In fact, nationalism is not just desired, it is required for any society to exist. It is what gives groups a sense of identity and belongingness. In fact, according to Roger Masters (1989), nationalism involve three levels of common interests (of individuals/groups) in order to promote a national identity:

A. On an individual level : Man cannot survive alone. He needs the comfort of security provided by a group. Hence, he is consciously/subconsciously motivated towards group-formation. [This is why even the primitive man lived in a community].

B. At the intra-group level : Groups, thus formed, need to cooperate with each other in order to secure collective goods that are otherwise inaccessible through individual effort alone. [This is why even the primitive man hunted in a group].

C. At the inter-group level : Humans respond to competition or conflict by organizing themselves into groups, either to attack the other groups or to defend their own group from the other groups. [This is why the modern military – even though organised into distinct groups/sub-groups such as the army, air force, and the navy – come together to fight as a single unit when there is an external threat of aggression].

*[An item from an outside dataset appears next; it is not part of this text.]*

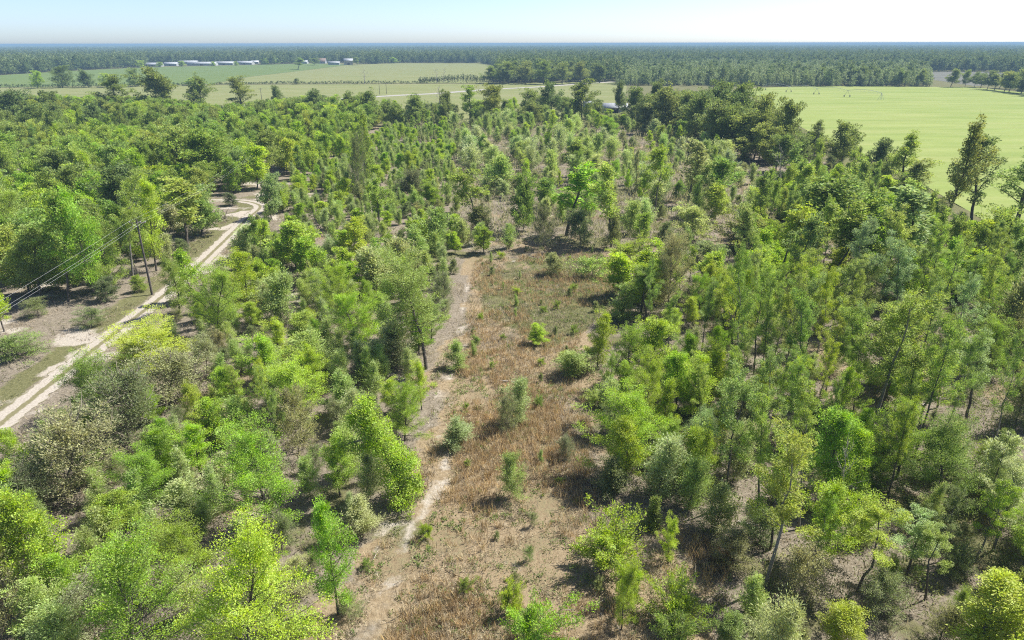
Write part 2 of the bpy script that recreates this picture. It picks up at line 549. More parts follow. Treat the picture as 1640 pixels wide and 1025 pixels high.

Hence, speaking from an evolutionary point-of-view, nationalism is a prerequisite for living in a group. Off late, our country has faced some serious threats to our nationalism. Be it the caste politics that divides us or the gender-based politics that has men resenting women and vice versa, we are looking at a dangerous time when politicians (and other individuals for their own selfish reasons) are using ‘divide-and-rule’ politics/policies for their own petty gains. In fact, be it the question of reservations or the great divide between the have’s and the have not’s, these are serious threats to our nation that can not only derail the progress we’ve made so far, but can seriously threaten the very survival of the world’s largest democracy.

Fortunately though, we are slowly but surely realising the malicious intent of these Machiavellian villains. However, there is a need for the youth to be more proactive in combating these negative forces. How? Simple – instead of using ‘group identity’ as a dividing force, we need to proactively cooperate with one another, irrespective of our caste, religion, and racial identities. This can be achieved in several ways, such as: through inter-caste marriages and inter-religious weddings; by forging friendships with people from other religions and community; by using the social media for spreading awareness; by forming youth groups comprising members from a cross-section of society; by saying ‘no’ to reservations and saying ‘yes’ to merit; by consciously not letting our own prejudices dictate our relationships with members of other races, etc. In fact, there’s so much we can do…if only we decide to do it. And we’ll finally see a time where everyone prospers in tandem… so that my rise need not spell your doom.